Montam a Árvore de Natal, todos os anos montam a Árvore de Natal na terra estrangeira, a qual desde há sete anos desenterra as vidas e os dias dos desterrados, espantados, mortos, não vivos, expatriados. Porque nesta terra estrangeira sobrevive-se, não se morre.

Montam a árvore de Natal, e montam a Árvore de Natal sozinhos, em silêncio, porque nada há por celebrar, nada há a festejar longe da família e do calor deste abraço, tão largo como a saudade.

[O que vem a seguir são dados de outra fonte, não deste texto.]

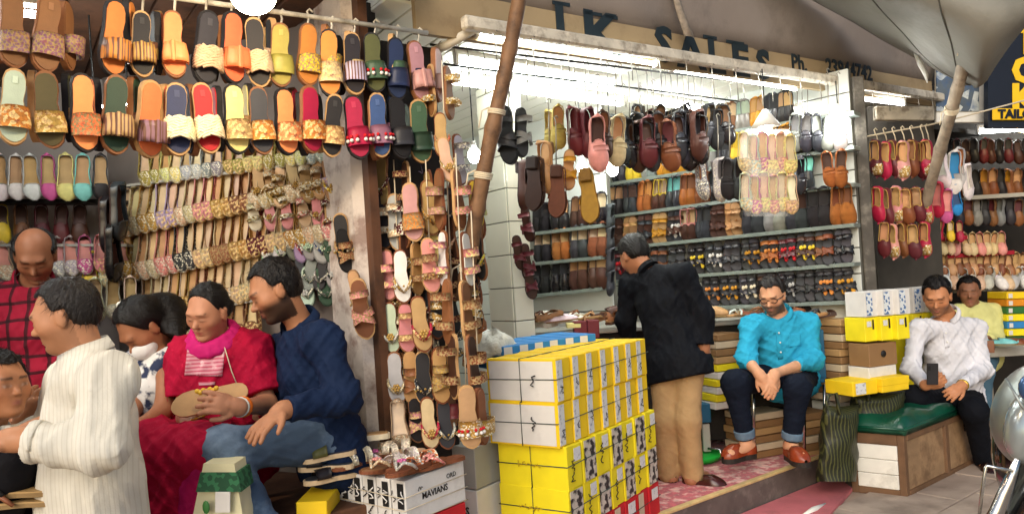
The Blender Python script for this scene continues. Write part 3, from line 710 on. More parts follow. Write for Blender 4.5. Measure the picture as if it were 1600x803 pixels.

E por isso montam a Árvore de Natal, mas sem raízes, apenas ramos, e por cada ramo um familiar distante, por cada ramo um beijo por dar, por cada ramo uma raiva por gritar, por cada ramo uma história por contar. Mas aqui estão tão longe que ninguém os ouve, ninguém os sabe ou quer saber.

Aqui estão tão longe que só se têm um ao outro para viver e perder. E por isso, perdem, perdem os dias e perdem os anos, perdem a juventude e a idade, perdem os cabelos e os dentes na medida da pele enrugada, na medida dos dedos ossados, dos olhos encovados, encolhidos à sombra da morte. Mas para quê? Tudo isto porquê? Uma vida desmembrada a sangue a troco de quê, se em Portugal se morre de fome e cá fora não há tempo para comer? Porque se é para morrer de fome, ao menos que se morra descansado.

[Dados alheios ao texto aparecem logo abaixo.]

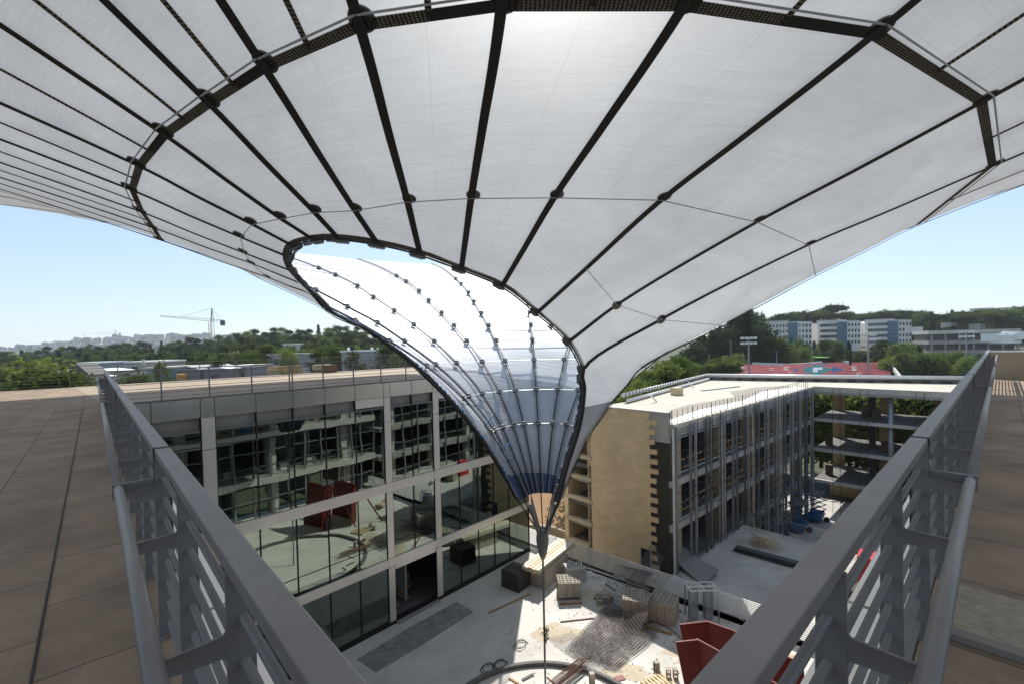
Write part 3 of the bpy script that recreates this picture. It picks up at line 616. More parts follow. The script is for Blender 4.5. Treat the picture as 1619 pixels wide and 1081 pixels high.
#@@STAGE canopy
# ------------------------------------------------------------------ the funnel canopy
PROF = [(22, 8.3), (20, 7.65), (16, 6.6), (13, 5.6), (12, 5.25), (10.4, 4.66), (9.5, 4.2), (8.3, 3.62), (7.2, 3.05), (6.3, 2.6), (5.2, 1.9), (4.4, 1.4), (3.05, .3), (2.6, -.15), (1.7, -1.3), (1.05, -2.5), (.75, -3.2), (.62, -3.5), (.35, -4.4), (.2, -5.0)]
def prof_r(z): a = PROF[::-1]; return float(np.interp(z, [p[1] for p in a], [p[0] for p in a]))
def prof_z(r): a = PROF[::-1]; return float(np.interp(r, [p[0] for p in a], [p[1] for p in a]))
CC = np.array([.9, 14.9])
def pol(az, r, z): a = rad(az); return np.array([CC[0]+r*math.sin(a), CC[1]-r*math.cos(a), z])
def rout(az):
    a = rad(az); d = np.array([math.sin(a), -math.cos(a)]); x, y = float(d@dA), float(d@nA); b = 99
    if x > 1e-6: b = min(b, 11/x)
    if x < -1e-6: b = min(b, 20.5/-x)
    if abs(y) > 1e-6: b = min(b, 20.5/abs(y))
    return b
ZU = 4.95
near = [ # az, ring-up px, ring2 px, ring2 z, hole edge px, hole edge depth
 (-81, (255, 378), (425, 437), 3.85, (492, 464), 12.5), (-73.4, (243, 358), (400, 415), 4.0, (472, 444), 11.7), (-65, (225, 333), (388, 398), 4.05, (455, 423.5), 10.9),
 (-55.5, (210, 298), (382, 372.6), 4.12, (450, 401), 10.1), (-46.6, (222, 260), (400, 352), 4.15, (460, 384), 9.5), (-36.9, (262, 210), (445, 343), 4.15, (493, 374), 9.1), (-28.5, (332, 160), (498, 333), 4.15, (535, 373), 8.8),
 (-21, (420, 103), (562, 330), 4.15, (596, 381), 8.9), (-13, (570, 37), (645, 316), 4.12, (664, 397), 9.2), (-5.1, (793, 5), (745, 310), 4.10, (730, 421), 9.9), (4.6, (1080, 5), (876, 309), 4.09, (795, 448), 10.5),
 (17.2, (1380, 50), (1045, 313), 4.05, (851, 491), 12.), (34.2, (1550, 158), (1196, 348), 3.95, (901, 537), 13.2), (54.5, (1568, 260), (1277, 385), 3.87, (923, 581), 13.8)]
mid = {34.2: (975, 480, 3.41), 54.5: (1045, 503, 4.0)}
mer = []   # list of dict az, pts (levels)
for az, ru, r2, z2, he, D in near:
    a = atz(*ru, ZU); b = atz(*r2, z2); c = atd(*he, D)
    dd = a[:2]-CC; r0 = np.hypot(*dd); dd = dd/r0; ro = rout(math.degrees(math.atan2(dd[0], -dd[1])))
    dv = (a-b)[:2]; dv = dv/np.hypot(*dv); dv = dv*.8+dd*.2; dv = dv/np.hypot(*dv)
    o = lambda r: np.array([*(a[:2]+dv*(r-r0)), ZU+(prof_z(r)-prof_z(r0))*1.0])
    m_ = (b+c)/2; 
    if az in mid: 
        x, y, r = mid[az]; m_ = atd(x, y, CC[1]-math.cos(rad(az))*r)
    u_ = (a+b)/2; u_[2] -= .01
    mer.append((az, [o(ro), o((ro+r0)/2), a, u_, b, m_, c]))
back = [(75.5, 3.2, .9, .9), (98, 3.7, .95, 1.), (120, 3.8, 1.0, 1.), (142, 4.0, 1.15, 1.), (161, 4.3, 1.35, 1.), (180, 4.6, 1.55, 1.), (198.5, 4.8, 1.7, 1.), (214, 5.3, 2.0, 1.), (233, 5.8, 2.3, 1.), (253, 6.3, 2.6, 1.), (267, 6.7, 2.85, 1.)]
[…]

Montam a Árvore de Natal na esperança de um Natal, na esperança de uma estrela e de um menino, na esperança de uma criança vinda ao mundo para salvar o mundo. Montam a Árvore de Natal porque acreditam e ainda acreditam. Não estão mortos, acreditam. E por isso sorriem, ramo após ramo, saudade após saudade, lâmpada após lâmpada, enquanto distribuem as luzes e as bolas, as prendas e as meias, as bengalas, os Reis Magos e o menino ao meio do presépio. Não vencidos, acreditam. E talvez seja essa um pouco da magia do Natal.

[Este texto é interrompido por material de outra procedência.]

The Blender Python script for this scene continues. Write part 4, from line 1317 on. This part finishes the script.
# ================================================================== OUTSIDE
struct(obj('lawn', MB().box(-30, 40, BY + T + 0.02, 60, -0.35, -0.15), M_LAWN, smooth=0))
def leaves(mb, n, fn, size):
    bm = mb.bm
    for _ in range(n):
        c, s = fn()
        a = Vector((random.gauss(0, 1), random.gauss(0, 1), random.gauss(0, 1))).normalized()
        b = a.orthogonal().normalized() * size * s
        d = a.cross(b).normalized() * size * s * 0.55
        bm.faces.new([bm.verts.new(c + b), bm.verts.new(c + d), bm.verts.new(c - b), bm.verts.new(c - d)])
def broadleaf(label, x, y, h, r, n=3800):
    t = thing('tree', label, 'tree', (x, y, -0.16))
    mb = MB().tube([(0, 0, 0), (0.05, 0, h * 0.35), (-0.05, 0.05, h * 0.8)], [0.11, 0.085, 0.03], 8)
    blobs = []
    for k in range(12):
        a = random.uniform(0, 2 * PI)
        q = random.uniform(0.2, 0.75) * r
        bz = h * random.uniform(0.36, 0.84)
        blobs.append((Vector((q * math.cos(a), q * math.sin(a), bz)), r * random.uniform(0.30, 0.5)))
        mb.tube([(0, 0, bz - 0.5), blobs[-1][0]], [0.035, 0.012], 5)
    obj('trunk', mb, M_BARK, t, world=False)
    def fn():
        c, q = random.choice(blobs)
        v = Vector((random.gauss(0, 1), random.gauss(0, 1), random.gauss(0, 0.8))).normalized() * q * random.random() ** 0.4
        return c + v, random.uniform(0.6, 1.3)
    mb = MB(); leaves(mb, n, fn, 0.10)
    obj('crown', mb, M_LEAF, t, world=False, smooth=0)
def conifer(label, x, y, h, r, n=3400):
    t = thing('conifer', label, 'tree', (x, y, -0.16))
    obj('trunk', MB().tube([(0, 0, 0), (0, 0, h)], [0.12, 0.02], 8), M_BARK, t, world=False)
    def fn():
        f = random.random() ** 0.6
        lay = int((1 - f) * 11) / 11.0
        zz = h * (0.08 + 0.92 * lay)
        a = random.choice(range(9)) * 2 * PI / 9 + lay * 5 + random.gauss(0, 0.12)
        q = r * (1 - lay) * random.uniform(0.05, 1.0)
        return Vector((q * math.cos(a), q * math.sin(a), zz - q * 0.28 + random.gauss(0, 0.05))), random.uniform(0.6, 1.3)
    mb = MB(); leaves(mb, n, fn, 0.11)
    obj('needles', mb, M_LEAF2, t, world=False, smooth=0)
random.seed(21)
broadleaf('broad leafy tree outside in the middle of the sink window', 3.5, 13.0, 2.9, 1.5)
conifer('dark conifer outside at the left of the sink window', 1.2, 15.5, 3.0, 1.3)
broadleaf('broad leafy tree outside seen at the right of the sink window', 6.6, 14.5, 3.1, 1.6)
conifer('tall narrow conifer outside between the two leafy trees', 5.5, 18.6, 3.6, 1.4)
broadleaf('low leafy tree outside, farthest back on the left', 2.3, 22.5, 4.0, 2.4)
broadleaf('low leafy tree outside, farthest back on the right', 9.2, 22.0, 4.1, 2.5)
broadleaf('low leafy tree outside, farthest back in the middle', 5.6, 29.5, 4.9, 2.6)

Não porque exista magia (não existe), mas porque num repente ateia-se um incêndio na esperança, não de um menino, não de uma fé, mas de um calor que está por vir quando Portugal acordar, quando Portugal votar, mais ou menos pela altura do Verão e do coração.

E por isso é que o Natal é de todos nós.. porque no dia Vinte e Quatro à meia-noite, bem o sei, não terei nem prendas nem amor, nem saudades nem calor, estarei demasiado longe para tal e o Pai Natal não tem dinheiro para voar. Mas terei esperança e alguém ao meu lado, ter-nos-emos um ao outro e, por tal, não estaremos sós, antes pelo contrário, unidos, não vencidos, hoje e sempre, nesta pequena aldeia Gaulesa, resistimos ao invasor enquanto, em silêncio, desejamos um feliz Natal, a ti e a mim, a todos nós.